Oppure: “Non è un fatto privo di significato che la Francia abbia due feste nazionali: quella del 14 luglio e la festa di Giovanna d’Arco, due feste che si compenetrano e costituiscono una stessa e sola promessa” (Pour la Justice. Articles et discours, dal 1940 al 1945, ed. de la Maison Française, New York 1945, p. 49).
Frasi tanto più dolorose per quanto il suo autore scriveva pochi anni prima: “Dal declinare del Medio Evo, la storia moderna è qualcosa di diverso dalla storia dell’agonia e della morte della cristianità?

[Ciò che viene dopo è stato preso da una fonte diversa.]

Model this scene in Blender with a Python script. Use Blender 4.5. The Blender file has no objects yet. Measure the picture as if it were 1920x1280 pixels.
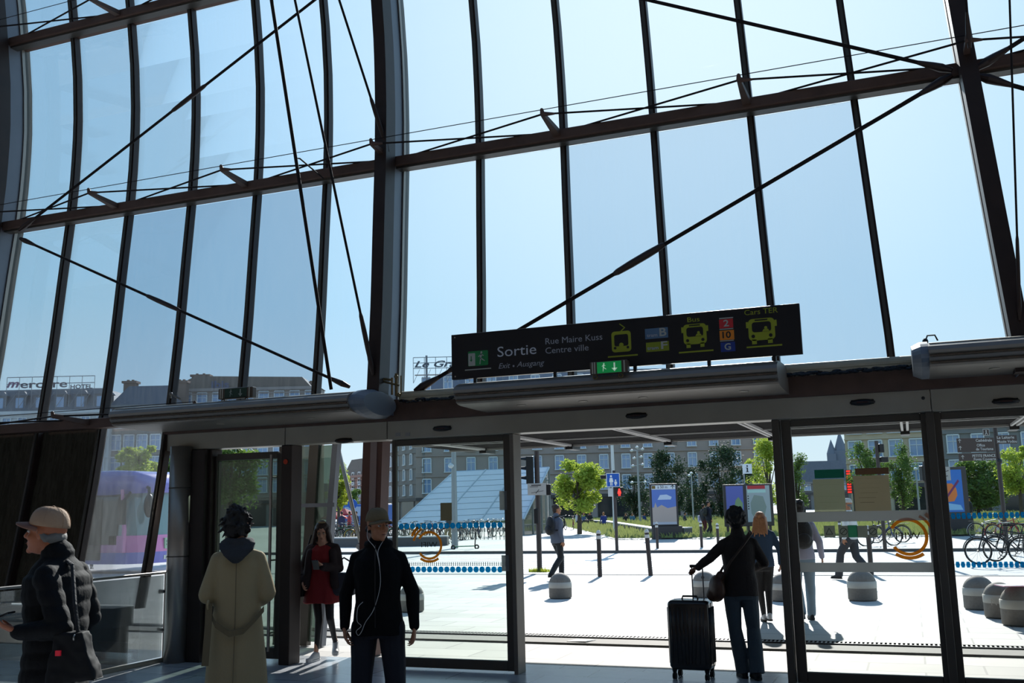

San Vincenzo Ferrer, alla fine del XIV secolo, annunciava la fine del mondo e resuscitava i morti per confermare le proprie parole. Non era la fine del mondo cristiano ciò che precisamente annunciava? Giovanna d’Arco ebbe successo nel liberare la Francia; ma fallì nella missione di far tornare gli uomini al rispetto del diritto cristiano. Successivamente, l’animale razionale si baserà solo su se stesso; la pietra angolare non sarà più Cristo. Lo spirito d’indipendenza assoluta che, in definitiva, porta l’uomo a rivendicare per se la “asetticità” e che già potremmo chiamare lo spirito della Rivoluzione anti-cristiana, si introdusse in Europa con il Rinascimento e la Riforma. Ci si sottrae all’ordine cristiano: qui la sensibilità estetica e tutte le curiosità dello spirito, là la spiritualità religiosa e la volontà, cercando di rimpiazzare in ogni dove il culto delle Tre Persone Divine con il culto dell’Io umano. Questo “Io”, represso nel secolo XVII ma rilanciato nei secoli XVIII e XIX alla conquista dell’universo, servito con perseveranza e abilità dalla contro-chiesa massonica, riuscì a separare da Dio tutto quel che è centro di potere o di autorità nei popoli” (J. Maritain, Antimoderne, pp. 174-175).